Outro cronista que penou com a garoa paulistana foi Antônio Maria. Garoa, no caso, é modo de falar, porque essa foi a chuva mais forte que ele já tinha visto. Enquanto os pedestres buscavam refúgio nas lojas, o cronista resolveu seguir seu rumo, a pé mesmo. “Já aos primeiros minutos desse prazer de foro íntimo”, sentiu-se só “como um rei”. Um louco na chuva, simplesmente. A água lhe escorria pelo rosto, “entrando pelo nariz e pela boca”, encharcando a roupa e fazendo os sapatos cantarem, “aos guinchos”. Os 120 mil-réis que tinha no bolso se desfizeram. E, na rabeira, a enxurrada trouxe também “pensamentos inesperados e vários”: de repente, sentiu que poderia começar em São Paulo “uma nova existência, sem lembranças de nomes e de paisagens, sem orgulho do avô” pernambucano, “sem uma só vaidade presente ou passada”.

Era mesmo quase outro homem: “deveria, agora, ser uma nova pessoa que se chamasse Clementino, que não sentisse saudades, que não quisesse bem a ninguém, sem casa, sem emprego, sem receita e sem despesa”. Estava descalço, com os sapatos pendurados no dedo, “tremendo de frio, adoecível do peito”, “moralmente nu”, caminhando na chuva com a certeza de “uma pneumonia dupla”, que é mais cara de tratar. De repente, o vidro de uma limusine desceu e revelou uma mulher que o olhava, apreensiva. “Era aquele, exatamente aquele, o momento de começar a ser mendigo, estender-lhe as mãos e pedir”, pensou Maria. No entanto, “em nome de uma alma incorrigível” que regia sua “insensatez física e sentimental”, no lugar das mãos o cronista estendeu-lhe os olhos, que, mudos, pediram “um cobertor e um abraço”. O mesmo olhar carente e vulnerável de sempre, portanto. Pobre Maria.

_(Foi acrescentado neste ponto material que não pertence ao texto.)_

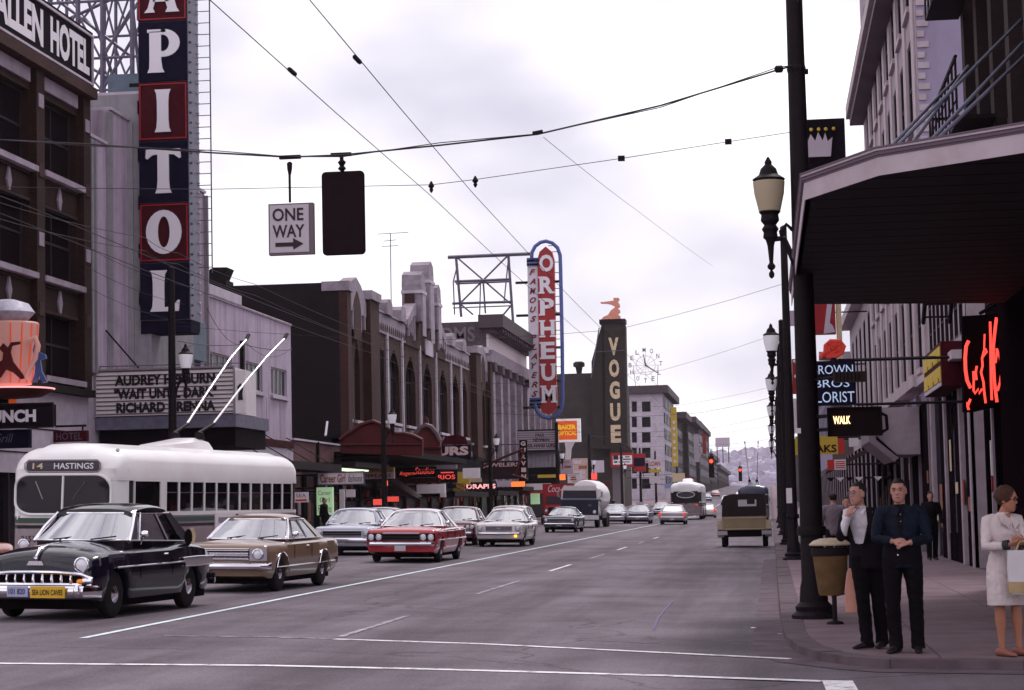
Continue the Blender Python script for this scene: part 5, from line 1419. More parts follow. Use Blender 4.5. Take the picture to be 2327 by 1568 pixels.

Nem mesmo naquela situação de “resignação e desamparo” Maria pôde se livrar de coisas suas – “a devoção ao carinho novo” continuava “sendo um motivo de persistência e heroísmo”. “Não se curou de nada” sob a chuva de São Paulo. “Das saudades, das manhas, da estultice, da emotividade burguesa, do cultivado apego à sua existência de seresta.” Restava, além de um banho quente, “se conformar, voltar para o hotel, vestir o terno azul e a gravata prateada”.